Competition authorities are increasingly concerned that their tools are not fit to deal with digital multi-sided platforms, which operate in markets that have a tendency to ‘tip’. However, the academic literature does not yet provide guidance on how to identify the likelihood of tipping in a market. Instead, the literature identifies a number of factors that might foster or mitigate tipping under certain circumstances.

This paper, available here, reviews the literature and identifies the key market characteristics that facilitate tipping and those that mitigate it. It also advances four key questions to guide policy makers in the development of methods to identify the likelihood of tipping.

Section 2 discusses factors that facilitate market tipping.

The authors identify six key factors that foster tipping in markets with multisided platforms: positive network effects, single-homing and switching costs, free services, data-enabled learning, trust, and platforms’ complementary offerings. Markets with multisided platforms typically also exhibit classical factors that foster concentration, like economies of scale due to high fixed costs for IT, R&D and marketing, which are largely independent of the number of users.

Section 3 looks at factors that mitigate the odds of a market tipping.

The authors focus on factors that lead to market segmentation as factors mitigating tipping. While one could argue that, in a segmented market, the segments have tipped, these factors leading to increased market segmentation likely mitigate full-scale market tipping since they make it easier to challenge a strong platform in a neighbouring segment. Given this, six key factors are identified as mitigating tipping in markets with platforms: negative network effects, user heterogeneity, ‘local’ network effects, multi-homing, horizontal differentiation and innovation.

Section 4 considers the implications for competition policy.

The above discussion of the factors that influence the likelihood of a market tipping suggests four questions that can be asked to assess that likelihood. First, are there factors present that may negatively impact the value of a multisided platform? An increase in a platform’s user base and market power can lead to countervailing effects that can slow or stop the forces promoting market tipping, e.g. higher prices on one market side when essential network effects are across groups and negative network effects within a user group, among others. A second question is whether there are factors that make it easier for small rivals to acquire users, such as generalised multi-homing. Third, are smaller rivals attractive to at least some users? This may be the case when there are local network effects or platforms are horizontally differentiated. Finally, one may ask whether a multisided platform already has a strong market position in a different market. Such a market position can foster tipping, while its absence makes tipping less likely.

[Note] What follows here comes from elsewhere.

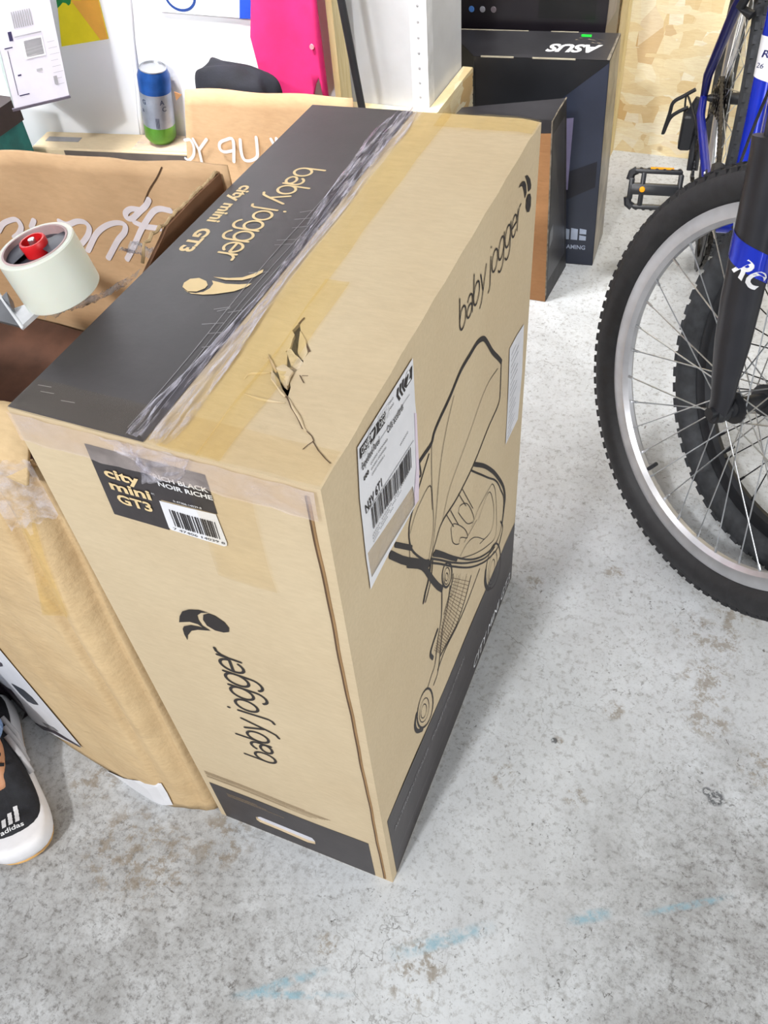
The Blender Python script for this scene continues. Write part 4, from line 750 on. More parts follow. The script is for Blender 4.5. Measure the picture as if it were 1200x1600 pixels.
# teal box with printed white carton on top
t_ = G().box((-1.60, .92, 0), (-1.215, 1.02, .515), bev=.004); tb = root('teal_box', (-1.42, 1.0, 0), 'dark teal box under the white printed carton', 'box'); t_.build('box_body', simple('teal_print', rgb(18, 96, 92), .5, var=.15), tb)
G().box((-1.601, .918, .47), (-1.214, 1.021, .516)).build('dark_lid', simple('dark_brown_lid', rgb(46, 34, 34), .5), tb)
wc = root('white_printed_carton', (-1.25, 1.05, .54), 'white carton covered with grey drawings and labels, at upper left', 'box')
CU = Vector((.70, .714, 0)).normalized(); CA = Vector((-1.12613, 0.92439, 0.54300)); CVv = Vector((.714, -.70, 0)).normalized(); CSW = 0.1059
def wcp(a, b, c): return CA+CU*(a+.13*c)-CVv*b+Vector((0, 0, c))
G().box((0, 0, 0), (CSW, .12, .4), fn=lambda x, y, z: wcp(x, y, z)).build('box_body', simple('white_carton_board', rgb(214, 212, 224), .45, var=.02), wc)
G().box((-.0045, -.003, -.003), (CSW+.002, .002, .0015), fn=lambda x, y, z: wcp(x, y, z)).build('bottom_shadow_strip', simple('painted_edge_shadow', rgb(84, 78, 90), .5), wc)  # dark strip painted for the thin shadow under the carton
G().add([wcp(-.0006, 0, 0), wcp(-.0006, .2, 0), wcp(-.0006, .2, .4), wcp(-.0006, 0, .4)], [(0, 3, 2, 1)]).build('side_print', simple('mint_grey_print', rgb(176, 190, 186), .5), wc)
g = G(); F_ = lambda s, t: wcp(s*CSW/.158, -.0008, t*CSW/.158)
def rc(x0, z0, x1, z1, mi=0): g.add([F_(x0, z0), F_(x1, z0), F_(x1, z1), F_(x0, z1)], [(0, 1, 2, 3)], mi)
rc(.060, .120, .118, .170, 0); rc(.066, .124, .114, .166, 1); rc(.045, .178, .118, .181, 1)
for i in range(9): rc(.05+.006*i, .20, .053+.006*i, .24, 1)
rc(.084, .083, .100, .090, 1); rc(.125, .04, .135, .062, 1)
for i in range(8): rc(.128, .15-.016*i, .128+.02+.004*(i % 3), .151-.016*i, 1)
rc(.022, .030, .050, .033, 2); rc(.018, .034, .0195, .150, 2); rc(.012, .155, .034, .158, 2); rc(.030, .082, .040, .086, 2); rc(.030, .172, .040, .195, 2)
g.build('carton_print', [PAPER, simple('mid_grey_print', rgb(166, 166, 172), .5, bump=0), simple('navy_line_print', rgb(50, 46, 84), .5, bump=0)], wc)
# flyers on the partition
def flat(name, pts, d0, d1, mat, label, cat, par=None):
    n = len(pts); g = G(); g.add([WP(p[0], d0, p[1]) for p in pts]+[WP(p[0], d1, p[1]) for p in pts], [tuple(range(n)), tuple(range(2*n-1, n-1, -1))]+[(i, n+i, n+(i+1) % n, (i+1) % n) for i in range(n)])
    if par: return g.build(name, mat, par)
    o = g.build(name, mat, None, loc=WP(sum(p[0] for p in pts)/n, d0, min(p[1] for p in pts))); return tag(o, label, cat)
YP = simple('yellow_print', rgb(240, 224, 24), .45, bump=0, var=.03); OP = simple('orange_print', rgb(242, 180, 66), .45, bump=0, var=.04); GP = simple('green_print', rgb(20, 136, 66), .45, bump=0)
fy = flat('yellow_flyer', [(0.5712, 0.6582), (0.5947, 0.5714), (0.4835, 0.5873), (0.4793, 0.6809), (0.4908, 0.7251), (0.5723, 0.7256), (0.5734, 0.6811)], .0005, .0025, YP, 'yellow and orange flyer pinned to the white partition', 'flyer')
flat('orange_field', [(0.5179, 0.6582), (0.5402, 0.6582), (0.5015, 0.5847), (0.4842, 0.5872), (0.4793, 0.6809), (0.4908, 0.7251), (0.5322, 0.7232)], .0025, .0028, OP, '', '', fy)
flat('green_field', [(0.5726, 0.6582), (0.5752, 0.6442), (0.5677, 0.6489), (0.5598, 0.6547), (0.5532, 0.6535), (0.5494, 0.6489), (0.5438, 0.6524), (0.5389, 0.6616), (0.5398, 0.6742), (0.5658, 0.6720)], .0028, .0031, GP, '', '', fy)
ps = flat('white_poster', [(0.3218, 0.7239), (0.3468, 0.6583), (0.3547, 0.6400), (0.1598, 0.6269), (0.1391, 0.7226)], .0005, .0065, simple('poster_white', rgb(232, 238, 246), .4, bump=0, var=.01), 'white poster with a blue ring and blue corner, beside the pink shirt', 'poster')
flat('blue_field', [(0.1715, 0.7228), (0.1910, 0.6280), (0.1604, 0.6269), (0.1391, 0.7226)], .0065, .0068, simple('poster_blue', rgb(38, 84, 206), .4, bump=0), '', '', ps)
g = G(); rc0 = [(0.3041, 0.6683)][0]
strokes(g, [arc(rc0[0], rc0[1], .030, .026, 0, 360, 30)], .005, lambda s_, t: WP(s_, .0070, t), 0); g.build('blue_ring', simple('poster_navy', rgb(30, 62, 130), .4, bump=0), ps)
t0, t1 = [(0.4704, 0.3779), (0.4172, 0.6582)]
tag(G().grid(2, 12, lambda a, b: WP(t0[0]+(t1[0]-t0[0])*b*2.2-.005+.010*a+.0012*math.sin(b*23), .0005+.004*math.sin(math.pi*a), t0[1]+(t1[1]-t0[1])*b*2.2)).build('trim_1', WALLW, smooth='all', solid=.002), kind='structure', label='thin white joint strip on the partition')
# open box with upright flap, holding clothes
ub = root('open_flap_box', (-.66, 1.08, 0), 'open kraft box with an upright flap lettered in white, below the pink shirt', 'box')
FYv = 1.0
def ubf(a, b):
    z = .18+b*(.402+.018*a)+.003*math.sin(a*11)*b; xl = -.774-.30*(.582-z); x = xl+(-.44-xl)*a; return (x-.006*b*(1-a)*0, FYv+.004*math.sin(x*25+z*9)+.02*(1-b), z)
G().grid(20, 14, ubf).build('upright_flap', K_FLAP, ub, smooth='all', solid=.004)
G().box((-.785, 1.02, 0), (-.44, 1.025, .30)).build('front_panel', K_FLAP, ub); G().box((-.785, 1.02, 0), (-.78, 1.15, .32)).build('side_panel', K_FLAP, ub); G().box((-.445, 1.02, 0), (-.44, 1.15, .32)).build('side_panel', K_FLAP, ub); G().box((-.785, 1.145, 0), (-.44, 1.15, .42)).build('back_panel', K_FLAP, ub)
G().grid(6, 1, lambda a, b: (-.785-.012*b, FYv-.004*b, .572-.016*a*b+.006*b)).build('bent_corner', K_DARK, ub, solid=.002)
g = G(); UPL = [[(-0.8040, 1.0000, 0.4840), (-0.7900, 1.0000, 0.4870), (-0.7860, 1.0000, 0.4740), (-0.7930, 1.0000, 0.4550), (-0.8080, 1.0000, 0.4420), (-0.8160, 1.0000, 0.4440)], [(-0.7820, 1.0000, 0.4900), (-0.7750, 1.0000, 0.4690)], [(-0.7500, 1.0000, 0.4940), (-0.7750, 1.0000, 0.4690), (-0.7770, 1.0000, 0.4440)],
     [(-0.7010, 1.0000, 0.4550), (-0.6930, 1.0000, 0.4980), (-0.7090, 1.0000, 0.4970), (-0.7220, 1.0000, 0.4900), (-0.7250, 1.0000, 0.4780), (-0.7170, 1.0000, 0.4730), (-0.6980, 1.0000, 0.4770)], [(-0.6780, 1.0000, 0.5000), (-0.6810, 1.0000, 0.4770), (-0.6780, 1.0000, 0.4610), (-0.6650, 1.0000, 0.4600), (-0.6510, 1.0000, 0.4680), (-0.6470, 1.0000, 0.4810), (-0.6440, 1.0000, 0.5070)], [(-0.6130, 1.0000, 0.5070), (-0.6100, 1.0000, 0.4990)], [(-0.6010, 1.0000, 0.5100), (-0.6080, 1.0000, 0.4700)]]
for i, L in enumerate(UPL):
    L = [(p[0], p[2]) for p in L]; strokes(g, [L], .0060, lambda s, t: (s, FYv+.004*math.sin(s*25+t*9)+.02*(1-(t-.18)/.41)-.0055, t), 5 if i in (0, 3, 4) else 0)
g.build('white_lettering', WHITE_INK, ub)
# clothes
def sweep_cloth(name, outline, y0, mat, label, cat, amp=.012, freq=28, th=.006, step=.02):
    v, f = cdt(outline, (), step); bx = sum(p[0] for p in outline)/len(outline); bz = min(p[1] for p in outline)
    g = G(); g.add([(x, y0+amp*math.sin(x*freq+z*7)*(.5+.5*math.sin(z*9+x*5))+amp*.5*math.sin(x*freq*2.3-z*11), z) for x, z in v], f)
    o = g.build(name, mat, None, smooth='all', loc=(bx, y0, bz), solid=th, solid_off=0); return tag(o, label, cat)
pk = sweep_cloth('pink_shirt', [(-.712, 1.05), (-.717, .671), (-.729, .61), (-.722, .56), (-.716, .505), (-.68, .50), (-.616, .50), (-.606, .53), (-.596, .546), (-.592, .50), (-.583, .50), (-.583, .75), (-.583, 1.05), (-.65, 1.1)], 1.185, simple('magenta_cotton', rgb(226, 40, 118), .75, var=.08, scale=14, bump=.3, bscale=400), 'hot pink button shirt hanging beside the white column', 'shirt', .006, 24)
G().lathe([(0, .002), (.0045, .002), (.005, .0), (.0, -.001)], (-.600, 1.180, .602), (0, -1, 0), 16).build('button', simple('pearl_button', rgb(236, 150, 160), .3), pk, smooth=True)
def pile(a, b):
    th = 2*math.pi*a; r = math.sin(math.pi*b*.5)
    cx_ = abs(math.cos(th))**.6*(1 if math.cos(th) > 0 else -1); return (-.718+.085*cx_*r**.6+.006*math.sin(th*5)*r, 1.088+.042*math.sin(th)*r, .38+.215*(math.cos(math.pi*b*.5)**.16)+r*(.006*math.sin(th*3+1)-.012*math.cos(th)+.004*math.sin(th*4+b*9)))
o = G().grid(48, 22, pile).build('black_garment', simple('black_cloth', rgb(22, 24, 34), .85, var=.2, bump=.5, bscale=300), None, smooth='all', loc=(-.718, 1.088, .38)); tag(o, 'crumpled black garment stuffed in the box with the upright flap', 'clothing')
# ================================================================= COLUMN
cb = G(); CX0, CX1, CY0, CY1 = -.600, -.416, 1.30, 1.50
col = cb.box((CX0, CY0, 0), (CX1, CY1, 2.6)).build('trim_2', COLW); tag(col, 'white painted square column with metal corner bead', kind='structure')
g = G().box((CX1-.034, CY0-.0012, .45), (CX1+.0012, CY0, 2.6)); g.box((CX1, CY0, .45), (CX1+.0012, CY0+.03, 2.6)); cbd = g.build('corner_bead', simple('glossy_white_bead', rgb(226, 228, 232), .4, bump=.1), col)
for k in range(22):
    G().lathe([(0, -.0012), (.0018, -.001), (.0026, 0)], (CX1-.017, CY0-.0014, .475+.028*k), (0, 1, 0), 8).build('nail_head', simple('grey_nail', rgb(168, 168, 172), .5, bump=0) if k == 0 else bpy.data.materials['grey_nail'], cbd)
WOOD = M('pale_plywood'); WOOD.col(WOOD.ramp(WOOD.noise(30, 5, .6, WOOD.map((4, 4, .4))), [(.3, rgb(206, 184, 128)), (.7, rgb(228, 212, 164))])); WOOD.set(.6); WOOD.bump(WOOD.noise(60, 4), .2); WOOD = WOOD.m
g = G().box((CX0-.004, CY0-.022, 0), (CX1+.002, CY0-.0015, .452)); g.build('base_board', OSB, col)
def jag(a, b):
    y = CY0-.022+(CY1-CY0+.03)*a; z = .455*b+.004*math.sin(a*60)*b*0; return (CX1+.022, y, z)
g = G(); g.box((CX1+.002, CY0-.022, 0), (CX1+.024, CY1+.004, .456)); random.seed(9)
for k in range(24): z = .456*k/24; d = random.uniform(.001, .006); g.box((CX1+.0025, CY1+.003, z), (CX1+.0235, CY1+.004+d, z+.456/24*.8))
g.build('base_board', OSB, col)
tag(G().box((-.5800, 1.215, 0), (-.5675, 1.2635, 2.6)).build('plywood_strip', WOOD, None, loc=(-.576, 1.24, 0)), 'narrow pale plywood strip standing left of the white column', 'board')
tag(G().tube([(-.497, 1.2, .30), (-.518, 1.2, .493), (-.540, 1.2, .679), (-.62, 1.195, 1.38)], .0075, 14).build('black_pole', BLACKP, None, smooth=True, loc=(-.497, 1.2, .30)), 'thin black pole leaning in front of the white column', 'pole')
g = G(); g.box((-.43, 1.10, 0), (-.33, 1.2, .28), bev=.004); tag(g.build('small_dark_box', simple('dark_board', rgb(44, 40, 38), .6), None, loc=(-.38, 1.15, 0)), 'small dark box in front of the base of the white column', 'box')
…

These questions capture the entire list of issues discussed in the literature on factors that influence the likelihood that a market will tip. However, by themselves they are unable to fully determine whether a market will tip. As such, it is advisable that the proposed analysis is complemented by consideration of whether any multisided platform already stands out in the market, and of generic market trends. In addition, competition authorities will have to take into account the expected welfare effects of market tipping. Most of the factors that facilitate tipping will also lead to short-term welfare benefits when the market tips, which will then have to be balanced against potential long-term harm to welfare arising from market tipping.

There are a number of available policy alternatives when dealing with a market with a propensity to tip. Ongoing debates very much focus on adapting intervention thresholds better to target multisided platforms with a strong market position, to prevent them from tipping other markets in their favour. Alternatively, some suggest lowering intervention thresholds to target platforms with the potential to become dominant before they acquire such a position in a market that might tip (e.g. by referring to relative power or intermediary power). Other initiatives argue for a ban on certain practices which may unduly constrain the business model of smaller platforms across the board; on the other hand, the adoption of envelopment or tying strategies by small platforms should be allowed since this is likely to facilitate competition in markets with multisided platforms – in particular when it is used to overcome an entry barrier or challenge a dominant incumbent.

Comment:

The paper provides a useful overview of the literature on market tipping, and, on that account alone, it is recommended reading. My main quibble with the paper is that it is unclear to me why we would need to know whether a market is prone to tipping in practice, and this is not made clear even in the section devoted to the implications to competition policy. If I understand the paper correctly, the argument seems to be that ‘tipping’ might be welfare enhancing, but we should ensure that it occurs naturally and not as a result of a multisided platform leveraging its market power into a (still) competitive market. If this were the case, I suspect the authors’ analysis would be useful for prioritising enforcement efforts, but I see no reference to this in the paper. Another possibility is that the concern is with ‘gatekeepers’ that are not dominant, but it is unclear to me how that is relevant to the market tipping – instead, that strikes me as being about regulating market power in markets where a ‘dominant’ or ‘quasi-dominant’ position is the natural equilibrium. Given this, it would have been useful if the authors had more clearly articulated the relationship between the control of market power and market tipping. This would have added clarity to the proposed objectives of public policy as regards tipping markets – and, hence, about the value of the authors’ attempt to devise a method that facilitates the identification of tipping markets.